В начале февраля Александра Андреевна перебирается жить к Блокам. В марте Франц Феликсович увозит ее в санаторий («санаторию», если уж по-тогдашнему) доктора Соловьева в подмосковных тогда еще Сокольниках. 1910-й для Блока, по его же признанию, был окрашен четырьмя событиями: смертями - Комиссаржевской, Врубеля и Толстого, и кризисом русского символизма - четвертой своего рода гибелью. Вот уже второй год подряд судьба подбрасывает ему смерть за смертью.

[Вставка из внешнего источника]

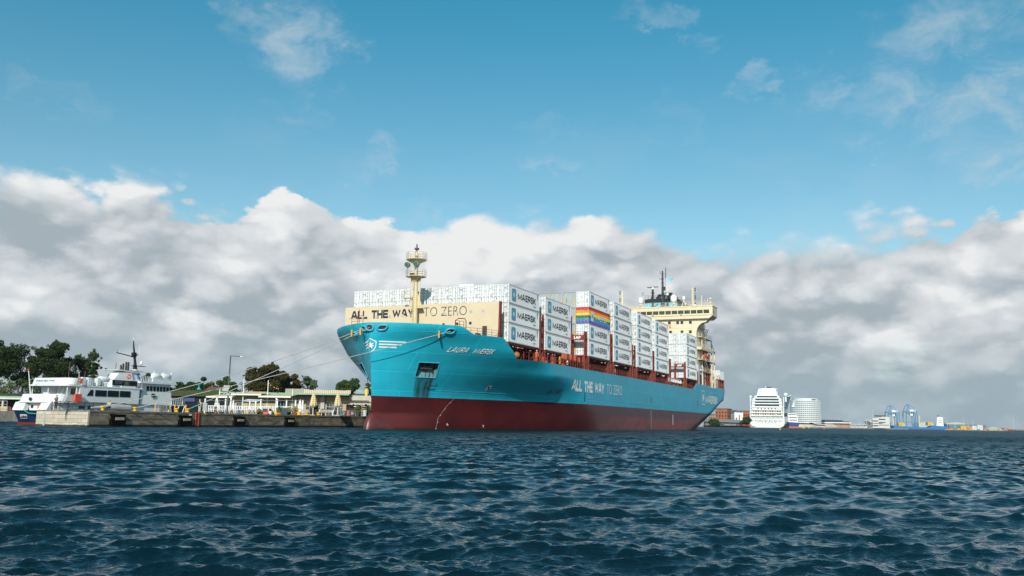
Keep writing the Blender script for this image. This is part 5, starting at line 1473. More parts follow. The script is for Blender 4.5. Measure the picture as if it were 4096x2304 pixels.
for x, zt_ in ((-36.9, 8.3), (-34.4, 7.2)): MB().bar((x, 2, 5.2), (x + .1, 2, zt_), .05).obj('aerial', mat('aerial_rust', (.22, .10, .07), .6), fe)
bw_ = MB(); bw_.rail([(-20.2, .3, 3.0), (-17.4, .6, 3.0), (-16.5, 2.6, 3.0), (-16.5, 4.8, 3.0)], 1.05, 3, .5, .03); bw_.box(-21, -17.2, .3, .4, 2.95, 3.05)
for x in (-20.8, -19.2, -18.0): bw_.bar((x, .3, 1.8), (x + .5, .3, 2.9), .1)
bw_.obj('bow_railing', FW, fe)
MB().box(-22.3, -17.6, .5, FB - .5, 1.8, 2.86).obj('bow_house_dark', DARK, fe)
MB().lathe([(.24, -.03), (.24, .02)], (-39.92, 4.4, 2.35), 12, 'x').obj('porthole', DARK, fe)
MB().box(-40.5, -40.4, 4.0, 4.4, 3.1, 3.5).obj('stern_lamp', DARK, fe)
MB().tube([(-41.2, 4.2, 1.85), (-41.3, 3.2, 1.5), (-41.2, 1.5, 1.4)], .05, 6).obj('green_rope', mat('rope_green', (.05, .45, .35), .7), fe)
# grey inflatable lying by the ferry
bo = MB().tube([(-33.5, 0, 2.3), (-30, 0, 2.42), (-27.4, 0, 2.35), (-26.9, 0, 2.3)], [.1, .42, .42, .15], 10)
qo = bo.obj('covered_boat', mat('boat_cover', (.42, .43, .42), .7)); qo.matrix_world = M_SHIP @ Matrix.Translation((-5.2 + .5, QY + 6.0, 0)); tag(qo, 'long low grey covered boat on the pier behind the ropes', 'boat')
# ================================================================ people
SKIN = mat('skin', (.50, .28, .19), .6)
def skin_obj(name, V, E_, rad, m, parent, root=0, sub=1):
    me = bpy.data.meshes.new(name); me.from_pydata(V, E_, []); me.materials.append(m)
    o = link(name, me, parent)
    o.modifiers.new('skin', 'SKIN'); 
    sv = me.skin_vertices[0].data if me.skin_vertices else None
    if sv is None:
        return o
    for k, r_ in enumerate(rad): sv[k].radius = (r_, r_) if not isinstance(r_, tuple) else r_
    sv[root].use_root = True
    md = o.modifiers.new('sub', 'SUBSURF'); md.levels = sub; md.render_levels = sub
    return o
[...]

Нелепо умершая в Ташкенте (подхватила черную оспу) Вера Федоровна была для Блока «развернутым ветром знаменем». Он был среди тех, кто шел за наглухо запаянным гробом в Александро-Невскую Лавру. Читал тяжелые стихи об этом на многолюдном траурном вечере в зале Городской думы. Месяца не прошло - не стало Врубеля, живописца, с которым Блок был «связан жизнью», хотя и увидел он его впервые лишь лежащим в гробу. Родственники покойного просили поэта сказать речь над могилой, и это была единственная в тот день речь. Уход Льва Толстого из Ясной Поляны и последовавшие за этим события подвигли Блока и вовсе на неслыханное: тетушка Марья Андреевна констатирует, что «он даже читал газеты, что вообще не входило в обиход его жизни и случалось лишь периодически». Вот любопытные строчки того периода:
Где память вечную ТолстогоСтремится омрачить жена
Жена в его толковании все-таки что-то злодейское, «омрачающее». Блок ведь здесь не столько непосредственно о Софье Андреевне, сколько о породе «жён» Толстых вообще.

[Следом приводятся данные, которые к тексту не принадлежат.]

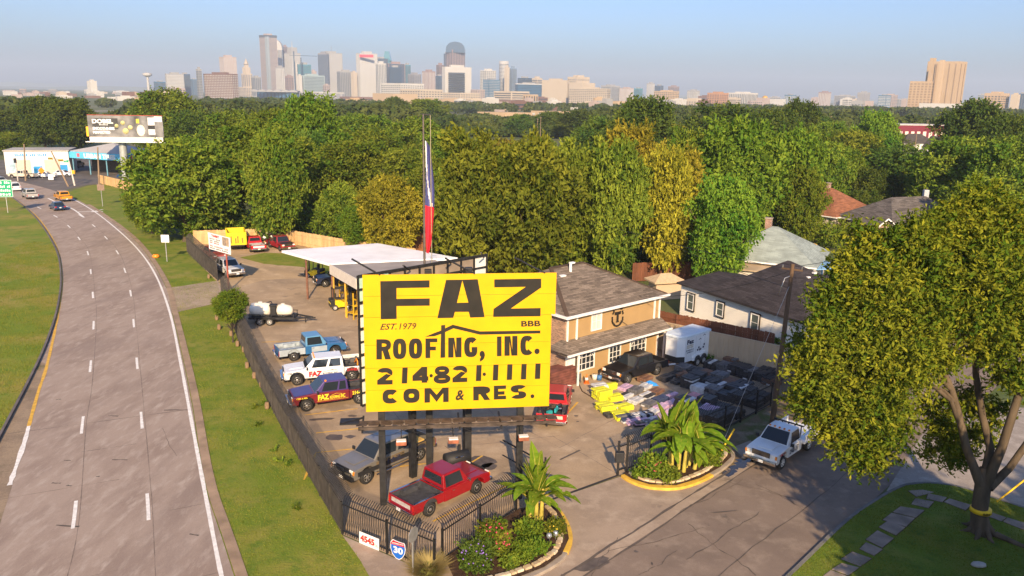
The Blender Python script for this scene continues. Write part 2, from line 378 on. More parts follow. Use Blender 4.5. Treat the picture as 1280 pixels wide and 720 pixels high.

1 мая они с Любой перебираются в Шахматово.
На сей раз им предстоит задержатся там более чем на полгода - аж до ноября. Новый хозяин, он решил капитально перестроить дом и взялся за дело со всем энтузиазмом и душой. Набрал целую артель (душ тридцать) мастеровых -местных плотников, тверских каменщиков с печниками, московских маляров. Вскоре Шахматово преобразилось. Крыша из красной стала зеленой (как при дедушке), стены -свежевыкрашенные, серо-белые, нижние стекла окон цветные. Внутри бревенчатые стены заклеили обоями. Новую мебель завезли. В мезонине была устроена библиотека, между полками развесили портреты Леонардо, Пушкина, Толстого и Достоевского, любимую «Джоконду» и врубелевскую «Царевну-Лебедь».